I think very highly of preserving history. I have quoted CS Lewis “On The Reading of Old Books” many times.  Perhaps I am wrong.  Not that nothing should be preserved, but that preservation is overvalued.  It may not contribute what we pretend neither to individuals nor the common good. It is good to have points of comparison, a sense of continuity, some hint of direction, yes. Do we have too much? Or more likely, do we have the wrong sort of remembering, letting the grain fall to the ground while we clutch the husks?

*George deserves better.  He is the actual originator of this common quote: “Fanaticism consists of redoubling your effort when you have forgotten your aim.”

5 comments:

RichardJohnson said...

Forgetting is better for us than we think.

As I recall,our fourth grade teacher didn't treat a childhood friend well. In a conversation last year, our fourth grade teacher came up. My friend said she didn't remember much about our fourth grade teacher. My reply- just as well.As she has had a very successful life, why dredge up all but forgotten fourth grade memories, especially since they are bad ones?
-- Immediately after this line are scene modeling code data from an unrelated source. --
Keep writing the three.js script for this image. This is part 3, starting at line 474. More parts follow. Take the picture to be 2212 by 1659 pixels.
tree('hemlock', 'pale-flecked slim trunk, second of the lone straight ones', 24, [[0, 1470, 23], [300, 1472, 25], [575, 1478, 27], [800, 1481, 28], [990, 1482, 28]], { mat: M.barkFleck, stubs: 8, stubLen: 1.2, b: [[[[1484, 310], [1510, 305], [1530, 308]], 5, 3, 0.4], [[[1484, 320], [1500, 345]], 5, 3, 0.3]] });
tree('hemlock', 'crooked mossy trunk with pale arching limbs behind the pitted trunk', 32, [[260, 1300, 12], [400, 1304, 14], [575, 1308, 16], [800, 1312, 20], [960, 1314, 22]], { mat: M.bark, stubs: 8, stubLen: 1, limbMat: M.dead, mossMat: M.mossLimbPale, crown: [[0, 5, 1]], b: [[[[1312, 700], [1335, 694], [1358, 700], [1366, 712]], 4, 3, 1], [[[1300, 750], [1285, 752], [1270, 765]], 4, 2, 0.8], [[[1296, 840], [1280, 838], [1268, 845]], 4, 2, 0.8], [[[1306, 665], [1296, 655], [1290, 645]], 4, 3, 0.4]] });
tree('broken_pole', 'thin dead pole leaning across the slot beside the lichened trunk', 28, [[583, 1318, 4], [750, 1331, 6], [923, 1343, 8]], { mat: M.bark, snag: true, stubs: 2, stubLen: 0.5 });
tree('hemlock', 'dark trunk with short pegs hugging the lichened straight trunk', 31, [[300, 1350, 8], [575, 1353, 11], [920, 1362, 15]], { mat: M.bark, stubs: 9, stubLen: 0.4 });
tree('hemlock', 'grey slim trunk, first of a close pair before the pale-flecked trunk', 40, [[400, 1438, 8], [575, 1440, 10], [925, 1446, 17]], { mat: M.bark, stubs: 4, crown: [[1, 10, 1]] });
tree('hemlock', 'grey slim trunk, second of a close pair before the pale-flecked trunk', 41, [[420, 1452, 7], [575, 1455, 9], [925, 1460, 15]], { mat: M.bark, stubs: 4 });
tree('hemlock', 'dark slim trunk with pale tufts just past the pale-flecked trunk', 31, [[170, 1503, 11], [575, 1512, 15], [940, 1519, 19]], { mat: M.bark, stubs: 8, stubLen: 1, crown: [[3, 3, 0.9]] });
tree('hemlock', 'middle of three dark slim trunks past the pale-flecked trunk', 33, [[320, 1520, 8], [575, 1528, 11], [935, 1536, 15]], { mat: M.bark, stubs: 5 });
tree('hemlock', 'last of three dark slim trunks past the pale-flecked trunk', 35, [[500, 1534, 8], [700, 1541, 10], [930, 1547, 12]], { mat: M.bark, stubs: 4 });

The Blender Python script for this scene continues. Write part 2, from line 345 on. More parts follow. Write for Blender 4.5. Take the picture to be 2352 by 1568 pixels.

Assistant Village Idiot said...

I immediately thought of my difficult fourth grade teacher, who my mother had before me, and was thinking of telling anecdotes about her. Yet you are right. Why? To what purpose?

I have a purpose in reminding conservatives that the good old days of education were actually terrible, which they do not want to accept, but other than that, there's no reason. Why make everyone less happy?

james said...

If the forgetting is biased, you might lose critical information for planning. At one point you mentioned that kids without bike helmets who had bad accidents just "disappeared," and were easy to forget.

On the whole, though, forgetting the right things can be a blessing. Do you really want to remember how you felt and acted when you were 6 months old?

Brad said...

I think you are right. I am struggling with guilt, shame and regret for things I have done and to create that balance of remembering what God has resecude me from while avioding falling into depression.
This verse means a lot to me: Philippians 3:13-14 (NIV)
13 Brothers and sisters, I do not consider myself yet to have taken hold of it. But one thing I do: Forgetting what is behind and straining toward what is ahead, 14 I press on toward the goal to win the prize for which God has called me heavenward in Christ Jesus.

Christopher B said...

Music is another good example of the need to move on. You can never get a do-over on that wrong note. Just keep going. That's probably a good guide to what to forget, and what to remember. If you can't change something proactively due to the experience, let it go. A bad haircut only lasts two weeks but there's no reason to go back to the same barber. Forgive, and move on.